Zbiórka publiczna na leczenie i rehabilitację wnioskodawcy nie podlega podatkowi od spadków i darowizn, ponieważ anonimowe wpłaty nie spełniają definicji darowizny. Skarbówka wydała interpretację podatkową, z której wynika, że nie trzeba ani zgłaszać takiej zbiórki do urzędu skarbowego, ani składać zeznania podatkowego.

Dyrektor Krajowej Informacji Skarbowej wydał interpretację indywidualną, która może uspokoić osoby organizujące i korzystające ze zbiórek publicznych. Sprawa dotyczyła 26 tys. zł zebranych przez liceum na leczenie i rehabilitację chorego ucznia. Pojawiło się pytanie, czy takie środki należy zgłosić do urzędu skarbowego i zapłacić od nich podatek od darowizn.
Czy zbiórka publiczna to darowizna?
Wnioskodawca był przekonany, że podlega opodatkowaniu i że ma obowiązek złożenia deklaracji podatkowej. W swoim piśmie wskazał, że uzyskane środki stanowią darowizny, a więc mieszczą się w zakresie ustawy o podatku od spadków i darowizn. Dla pewności wysłał wniosek do Krajowej Informacji Skarbowej, by upewnić się, że takie rozumowanie jest prawidłowe.
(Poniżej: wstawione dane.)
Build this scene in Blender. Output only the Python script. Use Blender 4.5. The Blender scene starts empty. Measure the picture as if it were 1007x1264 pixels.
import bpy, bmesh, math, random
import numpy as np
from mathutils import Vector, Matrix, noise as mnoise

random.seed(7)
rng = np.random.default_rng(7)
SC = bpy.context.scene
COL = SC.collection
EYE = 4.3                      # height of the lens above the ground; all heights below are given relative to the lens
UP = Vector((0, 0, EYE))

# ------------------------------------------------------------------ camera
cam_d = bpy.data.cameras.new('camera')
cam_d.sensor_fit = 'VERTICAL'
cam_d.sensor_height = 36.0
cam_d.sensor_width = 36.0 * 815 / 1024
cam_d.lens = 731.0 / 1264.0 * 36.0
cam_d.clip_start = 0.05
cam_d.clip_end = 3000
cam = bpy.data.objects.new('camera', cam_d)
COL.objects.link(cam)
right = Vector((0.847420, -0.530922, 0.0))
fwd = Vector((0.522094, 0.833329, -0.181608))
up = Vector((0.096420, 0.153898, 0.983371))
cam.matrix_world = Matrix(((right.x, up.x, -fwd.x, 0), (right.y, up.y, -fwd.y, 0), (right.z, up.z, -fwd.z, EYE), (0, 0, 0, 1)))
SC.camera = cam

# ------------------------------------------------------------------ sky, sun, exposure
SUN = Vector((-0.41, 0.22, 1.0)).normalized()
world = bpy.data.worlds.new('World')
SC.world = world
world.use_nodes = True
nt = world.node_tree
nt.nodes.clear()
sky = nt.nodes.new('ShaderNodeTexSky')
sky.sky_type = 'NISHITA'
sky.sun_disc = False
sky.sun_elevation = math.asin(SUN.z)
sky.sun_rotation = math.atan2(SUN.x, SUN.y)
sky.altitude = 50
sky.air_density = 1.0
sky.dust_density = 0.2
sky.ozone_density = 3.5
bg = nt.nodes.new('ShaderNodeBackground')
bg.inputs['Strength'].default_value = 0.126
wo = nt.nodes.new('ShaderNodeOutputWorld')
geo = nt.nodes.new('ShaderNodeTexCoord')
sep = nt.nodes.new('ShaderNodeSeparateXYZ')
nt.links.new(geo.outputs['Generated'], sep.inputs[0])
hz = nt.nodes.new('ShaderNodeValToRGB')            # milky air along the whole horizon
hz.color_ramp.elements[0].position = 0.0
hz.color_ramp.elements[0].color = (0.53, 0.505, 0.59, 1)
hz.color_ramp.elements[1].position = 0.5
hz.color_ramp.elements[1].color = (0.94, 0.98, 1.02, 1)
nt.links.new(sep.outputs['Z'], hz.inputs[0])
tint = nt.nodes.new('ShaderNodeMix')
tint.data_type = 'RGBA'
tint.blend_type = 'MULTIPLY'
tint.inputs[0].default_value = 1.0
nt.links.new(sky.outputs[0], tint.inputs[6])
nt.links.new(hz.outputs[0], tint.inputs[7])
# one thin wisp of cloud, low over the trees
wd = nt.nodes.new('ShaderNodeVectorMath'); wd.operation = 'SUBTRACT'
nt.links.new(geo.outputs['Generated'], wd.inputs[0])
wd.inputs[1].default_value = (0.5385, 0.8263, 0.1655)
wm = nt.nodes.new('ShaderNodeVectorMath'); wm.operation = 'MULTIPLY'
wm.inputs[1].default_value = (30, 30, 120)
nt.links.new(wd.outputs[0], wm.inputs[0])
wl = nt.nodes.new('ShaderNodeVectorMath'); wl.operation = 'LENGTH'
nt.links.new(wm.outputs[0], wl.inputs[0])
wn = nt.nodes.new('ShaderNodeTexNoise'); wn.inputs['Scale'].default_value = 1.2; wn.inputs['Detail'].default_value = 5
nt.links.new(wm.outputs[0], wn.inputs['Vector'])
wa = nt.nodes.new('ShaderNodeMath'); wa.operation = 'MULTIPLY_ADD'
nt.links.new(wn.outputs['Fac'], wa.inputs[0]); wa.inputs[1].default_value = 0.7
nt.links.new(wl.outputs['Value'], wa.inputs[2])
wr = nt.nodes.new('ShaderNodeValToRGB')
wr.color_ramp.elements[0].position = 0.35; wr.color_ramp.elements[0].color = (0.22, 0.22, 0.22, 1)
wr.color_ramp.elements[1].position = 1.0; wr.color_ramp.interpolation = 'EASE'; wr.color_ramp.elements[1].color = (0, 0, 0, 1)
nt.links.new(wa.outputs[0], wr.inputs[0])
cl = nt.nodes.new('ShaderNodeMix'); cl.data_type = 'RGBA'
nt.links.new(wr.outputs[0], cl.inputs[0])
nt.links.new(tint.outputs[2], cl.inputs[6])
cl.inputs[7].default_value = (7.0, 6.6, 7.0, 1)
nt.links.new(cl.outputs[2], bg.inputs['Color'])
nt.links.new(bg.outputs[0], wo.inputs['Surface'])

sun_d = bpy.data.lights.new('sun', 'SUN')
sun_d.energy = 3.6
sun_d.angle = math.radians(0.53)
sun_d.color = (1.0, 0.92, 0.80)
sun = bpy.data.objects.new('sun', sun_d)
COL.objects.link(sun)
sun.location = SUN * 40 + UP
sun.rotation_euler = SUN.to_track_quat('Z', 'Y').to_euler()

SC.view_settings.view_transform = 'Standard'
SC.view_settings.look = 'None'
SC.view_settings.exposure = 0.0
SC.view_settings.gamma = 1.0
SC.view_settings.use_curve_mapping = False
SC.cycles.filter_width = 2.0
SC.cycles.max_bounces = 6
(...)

W całej sprawie kluczowe okazało się ustalenie, czy środki przekazane w ramach zbiórki rzeczywiście można zakwalifikować jako darowizny. Skarbówka uznała, że aby mówić o darowiźnie w sensie prawnym, trzeba móc zidentyfikować darczyńcę i powiązać jego wolę z konkretnym świadczeniem.
W przypadku zbiórki publicznej organizowanej przez szkołę darczyńcy byli w większości anonimowi. Wpłaty pochodziły z biletów na koncert, sprzedaży cegiełek czy licytacji, ale żadna z nich nie przekraczała kwoty 5733 zł. Organizator nie gromadził danych osobowych osób wpłacających, co jest zgodne z ustawą o zasadach prowadzenia zbiórek publicznych.
Więcej o interpretacjach podatkowych:
Dyrektor KIS uznał więc, że w tej sytuacji nie można mówić o darowiźnie w rozumieniu Kodeksu cywilnego. Brak danych darczyńców oznacza, że nie powstał stosunek prawny między darczyńcą a obdarowanym. A skoro nie ma darowizny, nie powstaje też obowiązek zapłaty podatku od spadków i darowizn.
Jak prowadzić zbiórki charytatywne?
To oznacza, że wnioskodawca nie musi ani zgłaszać zbiórki do urzędu skarbowego, ani składać zeznania podatkowego. W praktyce cała zebrana kwota może zostać przeznaczona na leczenie i rehabilitację bez pomniejszania jej o podatek. Dyrektor KIS przypomniał, że podobne zasady będą miały zastosowanie w innych przypadkach zbiórek publicznych spełniających wymogi ustawy.
Opisana interpretacja to ważna informacja dla osób i organizacji charytatywnych. Jeżeli zbiórka jest przeprowadzona zgodnie z przepisami i darczyńcy pozostają anonimowi, środki nie są traktowane jak darowizna. Nie trzeba ich zgłaszać fiskusowi, a cała kwota może trafić na cel, dla którego została zebrana.